C’è anche quel verbale d’interrogatorio, reso dinanzi al pm Antimafia Domenico Guarascio, nelle carte dell’inchiesta sul patrimonio dei vertici del clan di San Leonardo di Cutro al quale i finanzieri del Gico di Catanzaro hanno sequestrato beni per 7,5 milioni di euro. Destinatari della misura di prevenzione Alfonso Mannolo e il figlio Remo, già condannati a 30 anni di reclusione ciascuno nel processo Malapianta, scaturito dall’inchiesta condotta dalla Guardia di finanza di Crotone che portò a una maxi retata nel maggio 2019. Il sequestro è peraltro scattato proprio nell’imminenza della sentenza d’appello nel filone processuale del rito abbreviato.

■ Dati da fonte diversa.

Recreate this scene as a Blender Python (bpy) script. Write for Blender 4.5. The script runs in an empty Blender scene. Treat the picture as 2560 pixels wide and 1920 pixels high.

In particolare, ad Alfonso Mannolo sono stati tolti due terreni, di cui uno nel Veronese, il fabbricato in cui abitava, due ditte, una di poste private che era intestata alla nipote Daniela e una esercente l’attività di coltivazione di cereali, tre auto. Al figlio Remo, invece, tre immobili, tra cui una villa, un’auto e tre complessi aziendali. Singolare, a proposito della sperequazione tra redditi dichiarati e tenore di vita, il fatto che il presunto capobastone abbia comunicato la sua situazione all’Anagrafe tributaria soltanto tra il 1985 e il 1990 e negli anni 2012 e 2013.

Addirittura nel 1985 il suo reddito d’impresa era di appena 71,78 euro, e nessun reddito dichiarò nell’anno successivo. Redditi irrisori, riconducibili a una pensione d’invalidità, quelli relativi agli altri anni censiti. Proprio gli elementi raccolti nell’ambito dell’inchiesta che ha già portato a due processoni sono stati valorizzati dal Tribunale di Catanzaro per affermare che «il patriarca Alfonso Mannolo, oltre a essere il capo indiscusso dell’omonima cosca mafiosa operante a San Leonardo di Cutro, è considerato una delle figure delinquenziali di riferimento in ambito provinciale, in questo supportato dai figli Remo e Dante, reali dominus delle attività illecite della cosca». Una cosca le cui specializzazioni erano le estorsioni ai villaggi turistici, l’usura, il narcotraffico. Il «dato interessante», osservano i giudici, è che padre e figli e i loro familiari, «pur dichiarando redditi modesti hanno sempre mantenuto un elevato tenore di vita dimostrato dall’acquisto di diversi immobili tra cui tre lussuose ville». Fondamentale l’individuazione di una serie di prestanomi del boss.